**Problem to solve:**
Reproduce nothing but the closing run of lines: the line with "elif p<.88: c=gg[rng.integers(0,4)]" and each line that follows it to the end of the data.

**Data for processing:**

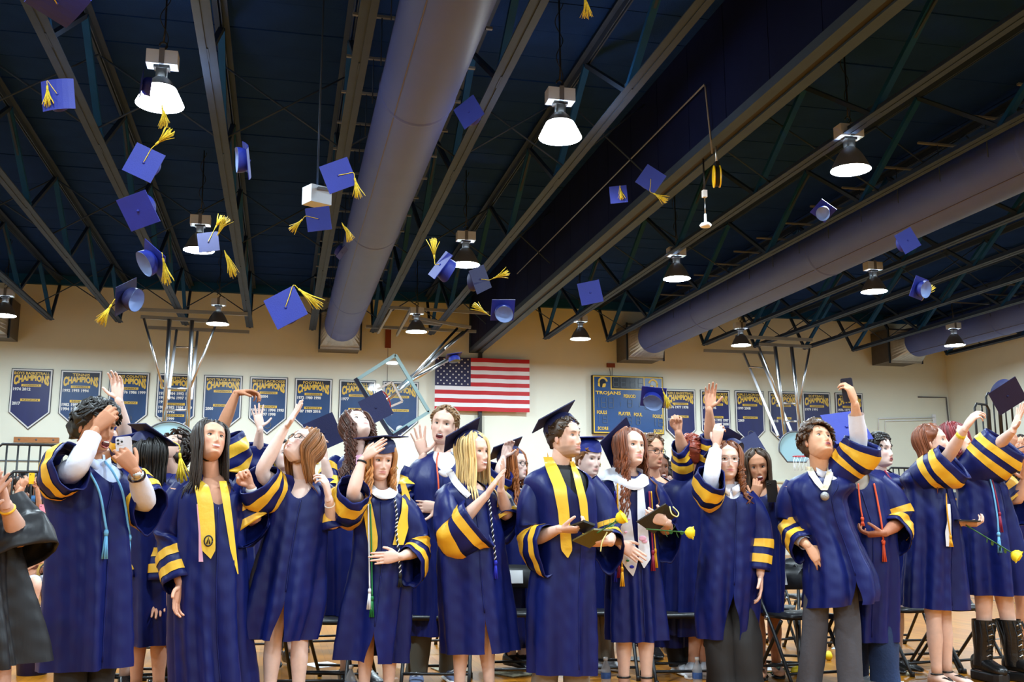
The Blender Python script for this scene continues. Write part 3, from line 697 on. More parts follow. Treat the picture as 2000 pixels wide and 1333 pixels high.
for a, b in (((745, 600, 26.5), (955, 612, 26.5)), ((715, 638, 28.4), (930, 648, 28.4)), ((765, 602, 26.5), (738, 650, 28.4)), ((802, 605, 26.5), (775, 655, 28.4)), ((805, 620, 27), (920, 640, 27)), ((800, 628, 27), (860, 634, 27.2))):
    MB().add(bar(P_(*a)-o, P_(*b)-o, .06, .08)).build('ceiling_bar', BT, t, False)
# ------------------------------------------------------------------ hands
_hand = {}
HP = {'relaxed': ((12, 22, 15), 4, 25), 'open': ((4, 6, 4), 11, 40), 'flat': ((3, 5, 3), 2, 12), 'grip': ((40, 48, 28), 2, 18), 'fist': ((78, 88, 50), 0, 5), 'curl': ((28, 40, 25), 3, 20), 'point': ((50, 60, 40), 1, 15)}
def hand(pose):
    if pose in _hand: return _hand[pose]
    cur, spread, th = HP[pose]; mb = MB()
    R = []
    for y, wx, wz, cx in ((-.03, .026, .019, 0), (0, .027, .019, 0), (.02, .034, .019, .002), (.05, .041, .017, .002), (.08, .042, .014, 0), (.098, .038, .011, 0)):
        a = np.linspace(0, 2*PI, 14, endpoint=False)
        R.append(np.stack([cx+wx*np.sign(np.cos(a))*np.abs(np.cos(a))**.7, a*0+y, wz*np.sin(a)], 1))
    mb.add(loft(np.array(R), True, True))
    fx = (.031, .011, -.010, -.030); fy = (.090, .096, .092, .083)
    FLn = ((.045, .027, .021), (.049, .030, .022), (.045, .028, .021), (.035, .021, .019)); fr = (.0095, .0098, .0093, .0082)
    for k in range(4):
        p = np.array([fx[k]*.9, fy[k]-.025, 0]); sp = math.radians((1.5-k)*spread); ang = 0
        P = [p.copy()]; p = np.array([fx[k], fy[k], 0.]); P.append(p.copy()); rr = [fr[k]*1.05, fr[k]*1.08]
        c3 = [c*(1+.12*k) if pose in ('curl', 'relaxed') else c for c in cur]
        for j in range(3):
            ang += math.radians(c3[j]); d = np.array([math.sin(sp)*math.cos(ang), math.cos(sp)*math.cos(ang), -math.sin(ang)])
            P.append(p+d*FLn[k][j]*.5); p = p+d*FLn[k][j]; P.append(p.copy()); rr += [fr[k]*(1-.10*j), fr[k]*(.98-.13*j)]
        P.append(P[-1]+d*.004); rr.append(fr[k]*.45)
        mb.add(tube(P, rr, 8, ref=(0, 0, 1)))
    p = np.array([.014, .012, -.004]); P = [p.copy()]; rr = [.016]
    a0 = math.radians(th)
    dirs = [(a0+.35, .1), (a0, .25), (a0-.2, .35)]
    if pose == 'fist': dirs = [(.5, .5), (-.2, .9), (-.9, .7)]
    if pose in ('grip', 'curl', 'point'): dirs = [(a0+.3, .45), (a0, .6), (a0-.2, .6)]
    for j, (az, dn) in enumerate(dirs):
        d = nrm([math.sin(az+.25), math.cos(az+.25), -dn]); L = (.048, .033, .026)[j]
        P.append(p+d*L*.5); p = p+d*L; P.append(p.copy()); rr += [(.0145, .0115, .0100)[j], (.0118, .0105, .0085)[j]]
    P.append(P[-1]+d*.004); rr.append(.004)
    mb.add(tube(P, rr, 8, ref=(0, 0, 1)))
    me = mb.mesh('hand_tmp', [])
    o = bpy.data.objects.new('hand_tmp', me); COL.objects.link(o)
    md = o.modifiers.new('r', 'REMESH'); md.mode = 'VOXEL'; md.voxel_size = .0042; md.use_smooth_shade = True
    ms = o.modifiers.new('s', 'SMOOTH'); ms.factor = .5; ms.iterations = 2
    bpy.context.view_layer.update()
    ev = o.evaluated_get(bpy.context.evaluated_depsgraph_get()).to_mesh()
    V = np.zeros(len(ev.vertices)*3); ev.vertices.foreach_get('co', V); V = V.reshape(-1, 3)
    F4 = np.array([list(p.vertices) for p in ev.polygons if len(p.vertices) == 4]); F3 = np.array([list(p.vertices) for p in ev.polygons if len(p.vertices) == 3])
    F = [F4]+([F3] if len(F3) else [])
    bpy.data.objects.remove(o); bpy.data.meshes.remove(me)
    _hand[pose] = (V, F)
    return _hand[pose]

# ------------------------------------------------------------------ head
def head_grid(nt=64, nf=64):
    u = np.linspace(-1, 1, nt, endpoint=False); th = PI*(.42*u+.58*u**3)
    v = np.linspace(-1, 1, nf); ph = PI/2*(.80*v+.20*v**3)*.985
    return th[None, :], ph[::-1, None]
def head_surface(th, ph, fem=False, off=0., face=True):
    x = np.sin(th)*np.cos(ph); y = -np.cos(th)*np.cos(ph); z = np.sin(ph)+0*th
    cph = np.abs(np.cos(ph)); ct = np.cos(th); f = sm((ct+.15)/.9)           # f: 1 in front, 0 behind
    low = np.clip(-z, 0, 1); up = np.clip(z, 0, 1)
    Z = np.where(z > 0, .118*z, .121*z)
    # vertical profiles of half width and of front / back depth
    zs = [-1, -.97, -.86, -.7, -.5, -.25, 0, .3, .6, .85, .97, 1]
    wf = [.0, .022, .040, .052, .0615, .0690, .0725, .0755, .070, .046, .021, 0]; wm = [.0, .027, .046, .0575, .0655, .0710, .0740, .0760, .0705, .0465, .021, 0]
    df = [.0, .052, .0800, .0850, .0850, .0850, .0850, .0865, .078, .052, .024, 0]
    db = [.0, .020, .045, .062, .074, .090, .102, .106, .096, .063, .028, 0]
    Wd = np.interp(z, zs, wf if fem else wm); Df = np.interp(z, zs, df); Db = np.interp(z, zs, db)
    X = Wd*np.sign(np.sin(th))*np.abs(np.sin(th))**.92
    Y = np.where(ct > 0, -Df*np.abs(ct)**.80, Db*np.abs(ct)**.9)
    Z = np.where((ct <= 0), np.where(z < 0, Z*(1-.28*low*np.clip(-ct, 0, 1)), Z), Z)
    if face:
        fr = sm((ct-.05)/.5)
        g = lambda cx, cz, sx, sz: np.exp(-((np.abs(X)-cx)/sx)**2-((Z-cz)/sz)**2)*fr
        zz = [-.0565, -.0535, -.047, -.042, -.036, -.022, -.006, .006, .018, .03]; amp = [0, .004, .0125, .0200, .0205, .0150, .0095, .0065, .0035, 0]
        nw = np.interp(Z, [-.054, -.046, -.036, -.01, .012], [.0105, .0105, .0090, .0065, .008])
        Y = Y-np.interp(Z, zz, amp)*np.exp(-(X/nw)**2)*fr
        Y = Y-.0070*np.exp(-((np.abs(X)-.0125)/.0055)**2-((Z+.0455)/.0065)**2)*fr      # nostril wings
        Y = Y+.0115*g(.0305, .003, .0165, .0115)                                       # sockets
        Y = Y-.0040*g(.027, .0245, .021, .0065)-.004*g(0, .034, .03, .015)             # brow
        Y = Y-.0050*g(.043, -.026, .017, .018)                                         # cheek bones
        Y = Y+.0040*g(.043, -.062, .013, .020)                                         # hollow beside the mouth
        Y = Y-.0062*np.exp(-(X/.0235)**4)*(np.exp(-((Z+.0625)/.0046)**2)+1.08*np.exp(-((Z+.0735)/.0052)**2))*fr    # lips
        Y = Y+.0035*np.exp(-(X/.024)**4-((Z+.0682)/.0022)**2)*fr+.0045*g(0, -.0855, .022, .006)
        Y = Y-.0060*np.exp(-(X/.019)**2-((Z+.103)/.012)**2)*fr                         # chin
        Y = Y+.0015*np.exp(-(X/.004)**2-((Z+.0565)/.004)**2)*fr
    P = np.stack([X, Y, Z+0*X], -1)
    if off:
        n = np.stack([x, y*.8, z+0*x], -1); n = n/np.linalg.norm(n, axis=-1, keepdims=True); P = P+n*off
    return P
EARS = {}

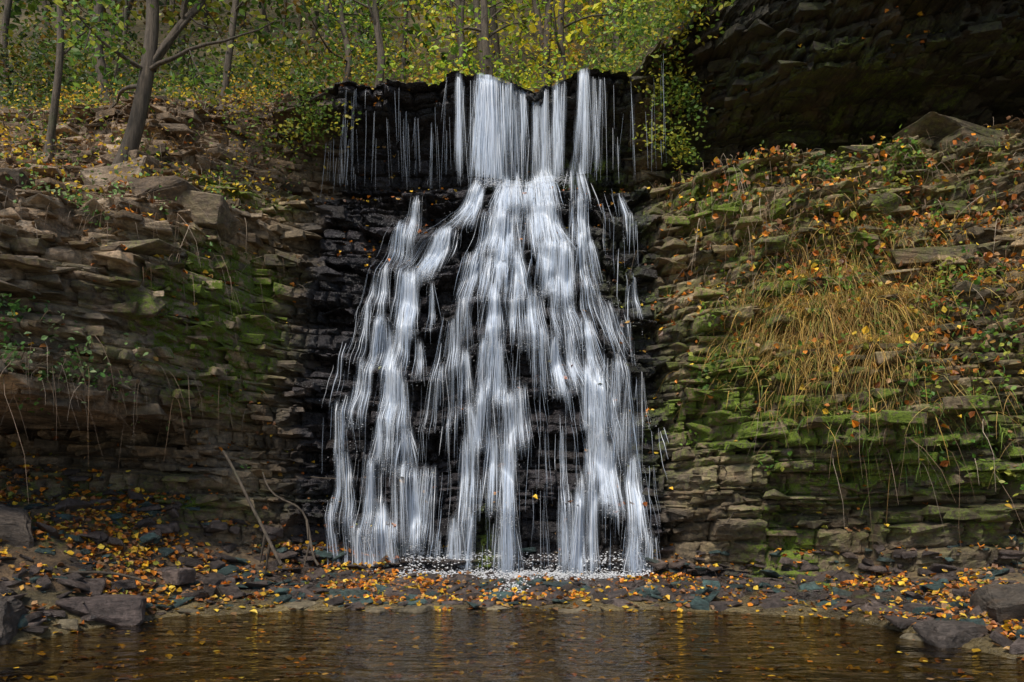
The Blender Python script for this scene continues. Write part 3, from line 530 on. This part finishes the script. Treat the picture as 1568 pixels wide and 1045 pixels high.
tree('leaning_tree',[(-6.15,.65,8.6),(-5.7,.8,9.4),(-5.1,1,10.2),(-4.9,1.2,12.5)],.075,.04,5,.3,gg,300,blen=1.4)
for (x,y,r,lean,lc) in [(-8.4,1.5,.07,.5,gg),(-3.6,7,.11,.7,yg),(-.25,6.5,.12,-.45,yg),(1.2,8.5,.12,.3,yg),(-5.0,9,.1,.9,gg),(-9.5,6,.13,-.6,gg),(-7.6,8,.10,.6,gg),(3.2,11,.12,-.5,yg),(-1.9,12,.11,.6,yg),(5.5,13,.14,0,yg)]:
    z=ground(x,y)-.3; tree('tree',[(x,y,z),(x+lean*.5+rng.normal(0,.12),y,z+2.0),(x+lean*.4+rng.normal(0,.15),y+.2,z+3.6),(x+lean*.9,y+.2,z+5.5),(x+lean*1.6,y,z+10)],r,r*.5,9,.2,lc,700)
tree('unseen_shade_tree',[(-9.4,-7.4,0),(-9.2,-7.4,4),(-9.0,-7.4,8),(-8.9,-7.4,12)],.25,.12,12,.6,gg,1300,(.12,.22),2.4,.8)  # added out of view so its crown shades the left end
tree('unseen_shade_tree',[(9.2,-6.2,0),(9,-6.2,4),(8.4,-6.1,8),(8.0,-6,12.5)],.25,.12,16,.6,gg,3600,(.12,.22),3.4,.8)  # added out of view so its crown shades the right end
parts=[]
for i in range(130):
    y=rng.uniform(12,55); x=rng.uniform(-1,1)*(y+13)*.75; z=ground(x,y)-.5; l=rng.normal(0,1.0); h=rng.uniform(8,15)
    q=np.array([(x,y,z),(x+l*.3+rng.normal(0,.2),y,z+h*.3),(x+l*.5+rng.normal(0,.3),y,z+h*.6),(x+l,y,z+h)]); r=rng.uniform(.06,.17); parts.append(tube(q,[r,r*.85,r*.7,r*.4],6))
    for j in range(5):
        s=rng.uniform(.25,.95); b=limb_path(q[0]*(1-s)+q[3]*s,rng.normal(0,1,3)*[1,1,.4]+[0,0,.4],rng.uniform(1.5,3.5),6,.6,.3); parts.append(tube(b,np.linspace(r*.35,r*.08,6),4))
V,F_=join(parts); mesh_np('forest_trunks',V,F_,[M_bark],True)
def forest(name,n,nper,y0,y1,z0,z1,rad,size,csfun):
    cen=[];cc=[]
    for i in range(n):
        y=y0+(y1-y0)*rng.random(); x=rng.uniform(-1,1)*(y+13)*.75; g=ground(x,y)
        cen.append((x,y,g+rng.uniform(z0,z1))); cc.append(csfun(x,y))
    cen=np.array(cen);cc=np.array(cc); m=n*nper; q=np.repeat(cen,nper,0)+rng.normal(0,.5,(m,3))*rad*np.array([1.3,1.3,.6]); c=np.repeat(cc,nper,0)*rng.uniform(.5,1.45,(m,1))
    leaves(name,q,rng.normal(0,.6,(m,3))+[0,-.35,.7],rng.uniform(*size,m),np.minimum(c,.9),M_leaf)
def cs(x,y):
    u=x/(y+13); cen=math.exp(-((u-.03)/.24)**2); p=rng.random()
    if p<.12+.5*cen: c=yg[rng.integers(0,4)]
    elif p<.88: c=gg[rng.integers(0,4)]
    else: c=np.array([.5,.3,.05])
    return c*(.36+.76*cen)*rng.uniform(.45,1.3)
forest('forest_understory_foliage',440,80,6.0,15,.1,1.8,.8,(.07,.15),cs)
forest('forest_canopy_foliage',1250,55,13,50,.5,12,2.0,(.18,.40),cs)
# ---------------------------------------------------------------- light, world, camera
w=D.worlds.new('World'); scn.world=w; w.use_nodes=True; nt=w.node_tree; bg=nt.nodes['Background']
sky=nt.nodes.new('ShaderNodeTexSky'); sky.sky_type='NISHITA'; sky.sun_disc=False
el=math.radians(57); az=math.radians(208)
sky.sun_elevation=el; sky.sun_rotation=az; nt.links.new(sky.outputs[0],bg.inputs[0]); bg.inputs[1].default_value=.13
sd=D.lights.new('sun','SUN'); sd.energy=4.3; sd.angle=math.radians(14); sd.color=(1,.94,.86); so=D.objects.new('sun',sd); scn.collection.objects.link(so)
dirv=Vector((math.sin(az)*math.cos(el),math.cos(az)*math.cos(el),math.sin(el))); so.rotation_euler=dirv.to_track_quat('Z','Y').to_euler(); so.location=(0,-10,30)
cd=D.cameras.new('camera'); cam=D.objects.new('camera',cd); scn.collection.objects.link(cam); cam.location=(0,-13,1.6); cam.rotation_euler=(math.radians(90),0,0)
cd.sensor_width=36; cd.lens=28.24; cd.shift_y=.135; cd.clip_end=500; cd.clip_start=.05; scn.camera=cam
scn.view_settings.view_transform='Standard'; scn.view_settings.look='None'; scn.view_settings.exposure=0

**Reply to the task:**
    elif p<.88: c=gg[rng.integers(0,4)]
    else: c=np.array([.5,.3,.05])
    return c*(.36+.76*cen)*rng.uniform(.45,1.3)
forest('forest_understory_foliage',440,80,6.0,15,.1,1.8,.8,(.07,.15),cs)
forest('forest_canopy_foliage',1250,55,13,50,.5,12,2.0,(.18,.40),cs)
# ---------------------------------------------------------------- light, world, camera
w=D.worlds.new('World'); scn.world=w; w.use_nodes=True; nt=w.node_tree; bg=nt.nodes['Background']
sky=nt.nodes.new('ShaderNodeTexSky'); sky.sky_type='NISHITA'; sky.sun_disc=False
el=math.radians(57); az=math.radians(208)
sky.sun_elevation=el; sky.sun_rotation=az; nt.links.new(sky.outputs[0],bg.inputs[0]); bg.inputs[1].default_value=.13
sd=D.lights.new('sun','SUN'); sd.energy=4.3; sd.angle=math.radians(14); sd.color=(1,.94,.86); so=D.objects.new('sun',sd); scn.collection.objects.link(so)
dirv=Vector((math.sin(az)*math.cos(el),math.cos(az)*math.cos(el),math.sin(el))); so.rotation_euler=dirv.to_track_quat('Z','Y').to_euler(); so.location=(0,-10,30)
cd=D.cameras.new('camera'); cam=D.objects.new('camera',cd); scn.collection.objects.link(cam); cam.location=(0,-13,1.6); cam.rotation_euler=(math.radians(90),0,0)
cd.sensor_width=36; cd.lens=28.24; cd.shift_y=.135; cd.clip_end=500; cd.clip_start=.05; scn.camera=cam
scn.view_settings.view_transform='Standard'; scn.view_settings.look='None'; scn.view_settings.exposure=0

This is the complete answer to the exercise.